▶ [Exercise goal]: Extract precisely the lines of the entries below, from the first line through the line containing "link('lid', from_bm('lid', bm, 'jar_lid'), t)".

▶ [Data to use]:
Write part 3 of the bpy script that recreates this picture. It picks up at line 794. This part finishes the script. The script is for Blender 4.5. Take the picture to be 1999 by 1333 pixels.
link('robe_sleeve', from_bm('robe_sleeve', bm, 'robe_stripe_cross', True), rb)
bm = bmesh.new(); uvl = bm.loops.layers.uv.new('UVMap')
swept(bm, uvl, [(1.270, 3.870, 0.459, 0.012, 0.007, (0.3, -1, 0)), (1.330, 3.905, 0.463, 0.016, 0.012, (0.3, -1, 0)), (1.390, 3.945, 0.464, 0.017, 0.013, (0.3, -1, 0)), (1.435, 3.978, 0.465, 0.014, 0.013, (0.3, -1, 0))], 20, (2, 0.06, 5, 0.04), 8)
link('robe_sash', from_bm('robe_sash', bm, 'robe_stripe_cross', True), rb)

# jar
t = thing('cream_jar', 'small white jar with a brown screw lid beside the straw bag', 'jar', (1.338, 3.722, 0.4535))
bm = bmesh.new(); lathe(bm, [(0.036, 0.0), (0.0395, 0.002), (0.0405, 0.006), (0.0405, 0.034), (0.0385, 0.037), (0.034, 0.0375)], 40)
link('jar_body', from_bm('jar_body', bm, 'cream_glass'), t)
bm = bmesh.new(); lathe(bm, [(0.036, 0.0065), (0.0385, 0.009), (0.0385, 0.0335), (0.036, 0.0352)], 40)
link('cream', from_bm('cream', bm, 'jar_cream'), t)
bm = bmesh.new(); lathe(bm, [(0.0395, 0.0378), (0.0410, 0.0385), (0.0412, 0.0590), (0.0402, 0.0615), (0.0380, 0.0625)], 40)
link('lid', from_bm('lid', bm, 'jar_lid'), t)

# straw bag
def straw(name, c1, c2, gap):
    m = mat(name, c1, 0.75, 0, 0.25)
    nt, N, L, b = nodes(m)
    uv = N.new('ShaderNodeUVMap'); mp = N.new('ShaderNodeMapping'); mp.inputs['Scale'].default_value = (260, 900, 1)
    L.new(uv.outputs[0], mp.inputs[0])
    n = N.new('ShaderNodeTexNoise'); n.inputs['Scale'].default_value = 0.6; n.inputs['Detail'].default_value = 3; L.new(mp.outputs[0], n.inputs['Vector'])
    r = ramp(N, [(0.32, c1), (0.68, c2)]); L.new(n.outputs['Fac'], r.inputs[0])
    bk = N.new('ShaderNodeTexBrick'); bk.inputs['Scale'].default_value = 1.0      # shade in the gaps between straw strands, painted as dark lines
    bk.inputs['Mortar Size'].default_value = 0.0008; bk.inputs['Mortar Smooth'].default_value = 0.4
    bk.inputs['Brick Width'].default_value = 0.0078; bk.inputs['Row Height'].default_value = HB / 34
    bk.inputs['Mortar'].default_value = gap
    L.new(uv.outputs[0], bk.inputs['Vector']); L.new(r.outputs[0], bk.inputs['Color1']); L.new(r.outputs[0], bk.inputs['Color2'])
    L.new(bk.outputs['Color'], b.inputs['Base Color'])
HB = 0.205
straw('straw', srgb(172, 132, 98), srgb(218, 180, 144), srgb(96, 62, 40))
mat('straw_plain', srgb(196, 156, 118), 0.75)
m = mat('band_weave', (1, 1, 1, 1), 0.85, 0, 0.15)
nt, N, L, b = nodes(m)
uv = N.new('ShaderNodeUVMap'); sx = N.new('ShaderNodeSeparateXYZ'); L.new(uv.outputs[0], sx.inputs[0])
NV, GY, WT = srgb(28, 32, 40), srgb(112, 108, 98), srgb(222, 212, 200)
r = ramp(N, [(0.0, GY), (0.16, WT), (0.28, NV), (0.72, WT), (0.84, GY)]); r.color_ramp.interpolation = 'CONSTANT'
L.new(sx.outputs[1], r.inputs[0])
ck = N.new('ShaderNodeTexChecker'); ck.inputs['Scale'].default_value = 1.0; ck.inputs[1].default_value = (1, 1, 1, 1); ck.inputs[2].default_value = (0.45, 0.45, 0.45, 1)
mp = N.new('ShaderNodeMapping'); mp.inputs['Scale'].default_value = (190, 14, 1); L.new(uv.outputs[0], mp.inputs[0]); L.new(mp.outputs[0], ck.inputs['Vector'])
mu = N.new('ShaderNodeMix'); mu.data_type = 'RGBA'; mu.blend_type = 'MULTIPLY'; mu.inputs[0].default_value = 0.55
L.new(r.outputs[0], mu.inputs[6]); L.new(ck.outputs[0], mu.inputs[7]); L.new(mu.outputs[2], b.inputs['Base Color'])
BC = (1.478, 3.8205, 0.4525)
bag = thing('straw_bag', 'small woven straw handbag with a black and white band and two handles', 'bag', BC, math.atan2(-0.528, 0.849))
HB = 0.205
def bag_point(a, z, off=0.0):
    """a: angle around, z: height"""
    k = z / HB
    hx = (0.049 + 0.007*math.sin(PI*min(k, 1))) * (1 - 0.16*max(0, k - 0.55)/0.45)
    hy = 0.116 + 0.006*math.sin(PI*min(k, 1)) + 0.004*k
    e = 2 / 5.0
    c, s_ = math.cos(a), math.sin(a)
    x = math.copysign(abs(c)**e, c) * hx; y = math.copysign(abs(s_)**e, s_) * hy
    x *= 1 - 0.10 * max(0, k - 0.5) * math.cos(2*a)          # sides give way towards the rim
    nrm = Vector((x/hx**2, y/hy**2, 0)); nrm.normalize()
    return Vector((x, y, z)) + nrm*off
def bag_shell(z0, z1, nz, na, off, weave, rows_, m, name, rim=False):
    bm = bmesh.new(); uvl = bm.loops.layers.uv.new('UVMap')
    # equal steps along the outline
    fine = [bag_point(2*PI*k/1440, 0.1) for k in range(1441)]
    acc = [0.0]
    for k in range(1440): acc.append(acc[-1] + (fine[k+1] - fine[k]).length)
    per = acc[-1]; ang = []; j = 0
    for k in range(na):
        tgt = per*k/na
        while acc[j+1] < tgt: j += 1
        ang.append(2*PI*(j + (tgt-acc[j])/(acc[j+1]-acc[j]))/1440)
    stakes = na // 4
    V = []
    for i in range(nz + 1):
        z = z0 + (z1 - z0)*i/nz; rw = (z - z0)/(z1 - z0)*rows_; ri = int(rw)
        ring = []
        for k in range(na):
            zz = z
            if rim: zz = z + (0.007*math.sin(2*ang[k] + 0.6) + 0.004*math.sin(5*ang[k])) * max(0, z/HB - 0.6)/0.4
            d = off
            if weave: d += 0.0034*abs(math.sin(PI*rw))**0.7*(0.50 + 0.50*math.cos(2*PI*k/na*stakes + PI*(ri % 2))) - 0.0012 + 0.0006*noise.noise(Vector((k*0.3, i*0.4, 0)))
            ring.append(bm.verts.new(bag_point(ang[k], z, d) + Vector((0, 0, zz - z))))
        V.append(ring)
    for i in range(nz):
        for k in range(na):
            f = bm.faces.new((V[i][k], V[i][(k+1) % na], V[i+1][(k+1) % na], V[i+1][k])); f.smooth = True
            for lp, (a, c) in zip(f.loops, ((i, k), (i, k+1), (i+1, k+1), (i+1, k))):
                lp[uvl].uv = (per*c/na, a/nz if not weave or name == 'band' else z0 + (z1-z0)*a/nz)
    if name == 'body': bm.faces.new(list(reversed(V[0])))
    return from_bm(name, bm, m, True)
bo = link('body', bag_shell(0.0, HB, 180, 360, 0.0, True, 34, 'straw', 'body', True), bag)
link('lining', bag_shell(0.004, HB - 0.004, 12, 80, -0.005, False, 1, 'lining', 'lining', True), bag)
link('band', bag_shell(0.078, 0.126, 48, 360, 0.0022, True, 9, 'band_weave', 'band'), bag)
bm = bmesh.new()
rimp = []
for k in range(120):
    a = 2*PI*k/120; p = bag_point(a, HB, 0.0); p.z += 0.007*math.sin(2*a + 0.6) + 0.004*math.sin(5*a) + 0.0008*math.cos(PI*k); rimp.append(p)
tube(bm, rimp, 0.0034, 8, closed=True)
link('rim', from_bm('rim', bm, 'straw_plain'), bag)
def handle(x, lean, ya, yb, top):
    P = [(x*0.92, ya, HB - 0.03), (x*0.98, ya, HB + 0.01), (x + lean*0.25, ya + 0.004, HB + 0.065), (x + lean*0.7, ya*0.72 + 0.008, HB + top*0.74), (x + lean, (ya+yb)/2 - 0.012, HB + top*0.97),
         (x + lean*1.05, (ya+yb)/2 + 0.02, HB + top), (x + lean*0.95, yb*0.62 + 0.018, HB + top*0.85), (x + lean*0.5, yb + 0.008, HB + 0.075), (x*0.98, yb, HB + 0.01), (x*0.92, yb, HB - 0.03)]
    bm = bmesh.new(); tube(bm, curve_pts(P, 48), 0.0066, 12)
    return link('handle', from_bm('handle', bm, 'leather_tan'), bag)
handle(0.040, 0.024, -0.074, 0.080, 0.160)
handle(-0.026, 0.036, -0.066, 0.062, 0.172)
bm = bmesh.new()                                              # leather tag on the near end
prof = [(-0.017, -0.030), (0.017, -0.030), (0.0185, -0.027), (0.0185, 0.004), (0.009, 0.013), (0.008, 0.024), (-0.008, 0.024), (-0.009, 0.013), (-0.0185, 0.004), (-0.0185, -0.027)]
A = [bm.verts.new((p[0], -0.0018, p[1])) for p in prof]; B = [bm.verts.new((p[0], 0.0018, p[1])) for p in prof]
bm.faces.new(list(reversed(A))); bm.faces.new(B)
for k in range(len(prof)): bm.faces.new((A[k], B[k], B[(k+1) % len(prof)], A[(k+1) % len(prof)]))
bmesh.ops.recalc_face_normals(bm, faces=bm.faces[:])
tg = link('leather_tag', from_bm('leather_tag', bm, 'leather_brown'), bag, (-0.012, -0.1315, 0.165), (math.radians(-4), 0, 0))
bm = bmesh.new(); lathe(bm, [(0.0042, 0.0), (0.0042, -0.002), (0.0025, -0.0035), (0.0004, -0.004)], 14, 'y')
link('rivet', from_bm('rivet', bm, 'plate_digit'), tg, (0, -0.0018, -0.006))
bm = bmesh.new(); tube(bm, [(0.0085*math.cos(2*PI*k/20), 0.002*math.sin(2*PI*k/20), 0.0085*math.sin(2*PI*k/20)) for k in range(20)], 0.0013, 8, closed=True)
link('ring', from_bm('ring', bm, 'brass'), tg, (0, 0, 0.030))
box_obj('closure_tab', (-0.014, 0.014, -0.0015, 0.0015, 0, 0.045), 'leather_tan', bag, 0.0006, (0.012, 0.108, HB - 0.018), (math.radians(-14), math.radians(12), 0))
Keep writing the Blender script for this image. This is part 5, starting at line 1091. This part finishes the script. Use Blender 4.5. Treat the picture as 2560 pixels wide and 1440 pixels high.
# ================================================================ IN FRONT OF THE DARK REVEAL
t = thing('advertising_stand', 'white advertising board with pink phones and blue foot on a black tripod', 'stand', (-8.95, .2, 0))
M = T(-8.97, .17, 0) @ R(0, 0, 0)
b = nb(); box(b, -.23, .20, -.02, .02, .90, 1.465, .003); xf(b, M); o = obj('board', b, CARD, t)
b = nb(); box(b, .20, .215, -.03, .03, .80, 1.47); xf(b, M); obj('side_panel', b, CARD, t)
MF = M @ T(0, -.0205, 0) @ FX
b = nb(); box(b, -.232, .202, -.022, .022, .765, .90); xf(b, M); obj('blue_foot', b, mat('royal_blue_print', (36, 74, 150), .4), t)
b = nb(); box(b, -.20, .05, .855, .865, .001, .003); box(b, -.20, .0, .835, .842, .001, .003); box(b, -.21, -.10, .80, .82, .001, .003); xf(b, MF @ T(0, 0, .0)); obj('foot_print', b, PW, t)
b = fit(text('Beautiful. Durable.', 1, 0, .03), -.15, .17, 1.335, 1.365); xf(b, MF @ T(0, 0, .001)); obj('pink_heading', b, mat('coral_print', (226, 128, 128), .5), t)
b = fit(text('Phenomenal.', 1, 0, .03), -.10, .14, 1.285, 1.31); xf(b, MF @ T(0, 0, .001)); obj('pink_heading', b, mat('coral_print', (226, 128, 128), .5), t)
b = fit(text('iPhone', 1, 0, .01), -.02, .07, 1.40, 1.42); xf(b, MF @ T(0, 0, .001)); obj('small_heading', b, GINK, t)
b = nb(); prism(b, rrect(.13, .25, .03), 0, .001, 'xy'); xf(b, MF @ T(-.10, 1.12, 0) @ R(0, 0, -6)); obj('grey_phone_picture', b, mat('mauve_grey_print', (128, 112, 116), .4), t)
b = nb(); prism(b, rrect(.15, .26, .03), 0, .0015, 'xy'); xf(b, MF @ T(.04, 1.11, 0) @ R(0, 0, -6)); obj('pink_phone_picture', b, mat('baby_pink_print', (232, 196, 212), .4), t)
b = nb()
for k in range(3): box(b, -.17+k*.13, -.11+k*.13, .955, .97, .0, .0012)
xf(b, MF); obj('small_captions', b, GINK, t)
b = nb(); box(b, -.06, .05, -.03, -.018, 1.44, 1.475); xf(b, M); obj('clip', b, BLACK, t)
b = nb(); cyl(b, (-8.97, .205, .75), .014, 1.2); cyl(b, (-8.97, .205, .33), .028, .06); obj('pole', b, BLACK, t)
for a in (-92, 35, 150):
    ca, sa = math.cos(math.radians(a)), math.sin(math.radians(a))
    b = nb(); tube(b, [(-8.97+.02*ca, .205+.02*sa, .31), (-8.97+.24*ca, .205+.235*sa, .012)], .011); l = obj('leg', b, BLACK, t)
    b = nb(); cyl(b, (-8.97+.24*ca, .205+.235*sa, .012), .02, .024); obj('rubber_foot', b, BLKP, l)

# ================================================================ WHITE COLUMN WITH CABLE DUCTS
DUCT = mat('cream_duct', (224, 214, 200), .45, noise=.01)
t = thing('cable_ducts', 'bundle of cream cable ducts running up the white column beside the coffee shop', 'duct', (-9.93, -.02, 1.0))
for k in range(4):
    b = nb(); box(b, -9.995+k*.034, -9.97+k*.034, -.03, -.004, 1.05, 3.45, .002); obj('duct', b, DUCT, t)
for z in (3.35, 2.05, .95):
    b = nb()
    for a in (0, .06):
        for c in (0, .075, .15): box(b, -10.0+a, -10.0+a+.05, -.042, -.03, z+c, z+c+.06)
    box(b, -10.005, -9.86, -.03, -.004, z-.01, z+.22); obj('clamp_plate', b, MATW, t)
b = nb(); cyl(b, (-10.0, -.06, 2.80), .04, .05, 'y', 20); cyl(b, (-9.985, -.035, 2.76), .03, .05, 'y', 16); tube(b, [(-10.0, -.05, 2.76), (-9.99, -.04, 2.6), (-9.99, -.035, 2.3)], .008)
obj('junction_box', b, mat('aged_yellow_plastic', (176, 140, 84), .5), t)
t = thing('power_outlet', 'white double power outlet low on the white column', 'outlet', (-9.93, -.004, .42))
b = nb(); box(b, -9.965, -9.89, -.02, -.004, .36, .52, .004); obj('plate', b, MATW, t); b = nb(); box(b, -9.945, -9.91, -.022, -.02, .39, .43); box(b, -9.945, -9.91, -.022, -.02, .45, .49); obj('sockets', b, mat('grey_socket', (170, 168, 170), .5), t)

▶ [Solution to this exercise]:
Write part 3 of the bpy script that recreates this picture. It picks up at line 794. This part finishes the script. The script is for Blender 4.5. Take the picture to be 1999 by 1333 pixels.
link('robe_sleeve', from_bm('robe_sleeve', bm, 'robe_stripe_cross', True), rb)
bm = bmesh.new(); uvl = bm.loops.layers.uv.new('UVMap')
swept(bm, uvl, [(1.270, 3.870, 0.459, 0.012, 0.007, (0.3, -1, 0)), (1.330, 3.905, 0.463, 0.016, 0.012, (0.3, -1, 0)), (1.390, 3.945, 0.464, 0.017, 0.013, (0.3, -1, 0)), (1.435, 3.978, 0.465, 0.014, 0.013, (0.3, -1, 0))], 20, (2, 0.06, 5, 0.04), 8)
link('robe_sash', from_bm('robe_sash', bm, 'robe_stripe_cross', True), rb)

# jar
t = thing('cream_jar', 'small white jar with a brown screw lid beside the straw bag', 'jar', (1.338, 3.722, 0.4535))
bm = bmesh.new(); lathe(bm, [(0.036, 0.0), (0.0395, 0.002), (0.0405, 0.006), (0.0405, 0.034), (0.0385, 0.037), (0.034, 0.0375)], 40)
link('jar_body', from_bm('jar_body', bm, 'cream_glass'), t)
bm = bmesh.new(); lathe(bm, [(0.036, 0.0065), (0.0385, 0.009), (0.0385, 0.0335), (0.036, 0.0352)], 40)
link('cream', from_bm('cream', bm, 'jar_cream'), t)
bm = bmesh.new(); lathe(bm, [(0.0395, 0.0378), (0.0410, 0.0385), (0.0412, 0.0590), (0.0402, 0.0615), (0.0380, 0.0625)], 40)
link('lid', from_bm('lid', bm, 'jar_lid'), t)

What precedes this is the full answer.